Ustedes están viendo lo que es la vocación y lo que es la misericordia de Dios, la cual nada consigue derrumbar o disuadir. Jesucristo tenía la intención de construir su Reino sobre la Tierra, tenía la intención de hacer de aquellos apóstoles los pilares de ese Reino. De hecho, Él colmó de dones a los apóstoles. Ellos fueron infieles pero esos dones no se perdieron. Los apóstoles terminaron siendo fieles y las intenciones de Nuestro Señor Jesucristo acabaron por realizarse.

Una gracia para pedir el Jueves Santo

Aquí tenemos un argumento para estimularnos en medio de nuestras incontables debilidades.

¡Cuántas razones para darnos golpes de pecho! ¡Cuántas razones para considerar nuestras confesiones apresuradas, nuestras comuniones mecánicas y sin piedad verdadera! ¡Cuántas razones para pensar en las mil ocasiones en las que estuvimos por debajo de nuestra vocación!

Sin embargo, Nuestra Señora continúa protegiéndonos, ayudándonos, concediéndonos gracias de todo orden. Podemos esperar que Ella tenga la intención misericordiosa de conservarnos para siempre como sus apóstoles para la creación del Reino de María, a pesar de todas nuestras insuficiencias, de nuestras carencias, de nuestras infidelidades.

Y así debemos inclinarnos a sus pies y pedirle que nos trate como Ella trató a los apóstoles y obtenga para nosotros un trato análogo de parte de Nuestro Señor Jesucristo.

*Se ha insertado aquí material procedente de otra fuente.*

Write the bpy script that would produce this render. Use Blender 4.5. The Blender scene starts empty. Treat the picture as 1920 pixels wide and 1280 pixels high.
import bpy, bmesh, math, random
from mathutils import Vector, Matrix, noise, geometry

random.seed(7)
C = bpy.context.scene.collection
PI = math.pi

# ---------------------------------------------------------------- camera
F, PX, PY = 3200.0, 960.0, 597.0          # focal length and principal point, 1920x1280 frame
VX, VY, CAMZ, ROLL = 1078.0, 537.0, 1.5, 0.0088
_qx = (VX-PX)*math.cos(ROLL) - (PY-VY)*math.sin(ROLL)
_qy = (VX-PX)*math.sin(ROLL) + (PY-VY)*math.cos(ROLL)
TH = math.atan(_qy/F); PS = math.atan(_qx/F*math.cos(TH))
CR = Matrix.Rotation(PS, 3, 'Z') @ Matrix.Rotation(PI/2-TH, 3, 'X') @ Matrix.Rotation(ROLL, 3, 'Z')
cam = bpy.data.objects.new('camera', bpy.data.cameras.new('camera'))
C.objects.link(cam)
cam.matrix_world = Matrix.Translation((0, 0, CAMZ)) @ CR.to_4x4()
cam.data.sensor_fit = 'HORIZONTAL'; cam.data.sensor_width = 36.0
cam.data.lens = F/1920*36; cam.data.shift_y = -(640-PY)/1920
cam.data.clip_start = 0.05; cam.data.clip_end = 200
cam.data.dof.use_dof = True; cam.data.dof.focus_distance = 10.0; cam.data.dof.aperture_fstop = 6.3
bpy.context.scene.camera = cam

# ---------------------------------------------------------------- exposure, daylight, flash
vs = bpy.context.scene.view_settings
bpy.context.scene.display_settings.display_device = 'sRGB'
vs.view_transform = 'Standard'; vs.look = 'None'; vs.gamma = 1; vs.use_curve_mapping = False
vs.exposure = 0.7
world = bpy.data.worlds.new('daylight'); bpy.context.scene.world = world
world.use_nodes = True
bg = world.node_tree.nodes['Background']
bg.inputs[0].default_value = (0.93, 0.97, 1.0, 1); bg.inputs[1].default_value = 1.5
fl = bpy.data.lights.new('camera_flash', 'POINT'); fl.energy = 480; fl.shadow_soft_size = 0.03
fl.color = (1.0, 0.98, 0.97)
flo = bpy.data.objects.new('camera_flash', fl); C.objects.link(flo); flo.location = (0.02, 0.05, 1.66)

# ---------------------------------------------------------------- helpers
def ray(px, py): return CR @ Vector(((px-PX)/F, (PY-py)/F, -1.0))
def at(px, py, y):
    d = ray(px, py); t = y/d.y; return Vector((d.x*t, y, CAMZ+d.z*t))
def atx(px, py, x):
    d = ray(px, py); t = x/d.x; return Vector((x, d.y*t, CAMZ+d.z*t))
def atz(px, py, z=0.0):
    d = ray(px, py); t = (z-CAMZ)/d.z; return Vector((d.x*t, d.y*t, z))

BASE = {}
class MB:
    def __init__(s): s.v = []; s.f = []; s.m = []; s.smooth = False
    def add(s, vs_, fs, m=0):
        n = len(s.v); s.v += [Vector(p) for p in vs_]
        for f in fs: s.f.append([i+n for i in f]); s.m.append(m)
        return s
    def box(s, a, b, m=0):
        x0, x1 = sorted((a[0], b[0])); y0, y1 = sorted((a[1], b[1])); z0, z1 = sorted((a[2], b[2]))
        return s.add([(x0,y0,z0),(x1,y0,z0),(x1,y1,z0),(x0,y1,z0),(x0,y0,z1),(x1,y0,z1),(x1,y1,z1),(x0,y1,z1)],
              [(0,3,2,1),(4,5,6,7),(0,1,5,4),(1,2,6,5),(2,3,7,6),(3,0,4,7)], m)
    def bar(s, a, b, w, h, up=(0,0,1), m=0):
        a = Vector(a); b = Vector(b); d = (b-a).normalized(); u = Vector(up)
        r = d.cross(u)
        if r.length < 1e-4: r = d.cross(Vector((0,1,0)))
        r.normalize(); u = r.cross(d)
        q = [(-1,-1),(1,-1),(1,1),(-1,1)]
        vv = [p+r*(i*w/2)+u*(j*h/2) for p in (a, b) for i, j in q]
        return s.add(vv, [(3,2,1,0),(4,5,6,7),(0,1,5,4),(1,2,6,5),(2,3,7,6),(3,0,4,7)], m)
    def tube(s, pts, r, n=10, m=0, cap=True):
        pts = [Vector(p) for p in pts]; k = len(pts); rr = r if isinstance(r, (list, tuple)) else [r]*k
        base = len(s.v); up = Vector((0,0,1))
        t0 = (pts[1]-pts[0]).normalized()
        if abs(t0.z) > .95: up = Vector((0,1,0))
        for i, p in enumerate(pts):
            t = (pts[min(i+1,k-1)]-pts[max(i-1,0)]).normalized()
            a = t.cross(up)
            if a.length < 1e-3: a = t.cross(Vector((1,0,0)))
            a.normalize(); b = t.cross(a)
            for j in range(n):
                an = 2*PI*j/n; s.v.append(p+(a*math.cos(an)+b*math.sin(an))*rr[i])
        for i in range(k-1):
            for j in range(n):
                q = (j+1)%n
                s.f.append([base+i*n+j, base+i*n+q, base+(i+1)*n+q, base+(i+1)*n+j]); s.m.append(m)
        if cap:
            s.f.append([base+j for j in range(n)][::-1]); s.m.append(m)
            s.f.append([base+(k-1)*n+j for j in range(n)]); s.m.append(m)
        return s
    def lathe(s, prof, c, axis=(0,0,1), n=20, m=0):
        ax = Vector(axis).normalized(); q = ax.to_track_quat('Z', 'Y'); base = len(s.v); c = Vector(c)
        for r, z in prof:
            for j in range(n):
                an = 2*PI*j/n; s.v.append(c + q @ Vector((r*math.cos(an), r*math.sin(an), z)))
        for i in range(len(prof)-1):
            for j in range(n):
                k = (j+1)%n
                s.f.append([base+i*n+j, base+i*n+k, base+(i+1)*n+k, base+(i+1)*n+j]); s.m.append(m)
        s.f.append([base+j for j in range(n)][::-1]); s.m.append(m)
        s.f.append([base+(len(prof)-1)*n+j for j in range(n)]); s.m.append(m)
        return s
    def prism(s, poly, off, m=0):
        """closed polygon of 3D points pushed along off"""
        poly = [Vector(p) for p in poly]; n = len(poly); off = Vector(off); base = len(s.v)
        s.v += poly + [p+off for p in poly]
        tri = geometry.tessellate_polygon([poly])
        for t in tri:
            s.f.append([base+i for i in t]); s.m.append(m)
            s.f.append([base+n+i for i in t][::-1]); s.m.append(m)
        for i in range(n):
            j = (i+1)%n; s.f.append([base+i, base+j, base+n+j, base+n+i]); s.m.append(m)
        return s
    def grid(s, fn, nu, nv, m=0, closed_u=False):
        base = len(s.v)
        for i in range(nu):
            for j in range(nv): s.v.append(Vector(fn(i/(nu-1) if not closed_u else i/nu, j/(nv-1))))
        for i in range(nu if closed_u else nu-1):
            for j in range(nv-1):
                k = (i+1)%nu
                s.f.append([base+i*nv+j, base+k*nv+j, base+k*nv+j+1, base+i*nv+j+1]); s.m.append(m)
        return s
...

Es decir, pedirle que, cerrando los ojos a nuestras miserias y debilidades pasadas y presentes, y hasta incluso a aquellas que en el futuro podamos tener, no quiera Ella romper ese pacto de misericordia que estableció con nosotros. Quiera Nuestra Señora mantener ese pacto y hacer llegar pronto el día mil veces feliz en que nos confirme en la fidelidad, en que podamos ser por nuestra gran fidelidad un motivo de una alegría estable, permanente, duradera, sólida y seria para Ella.

Esta es la gracia que debemos pedir especialmente en el Jueves Santo.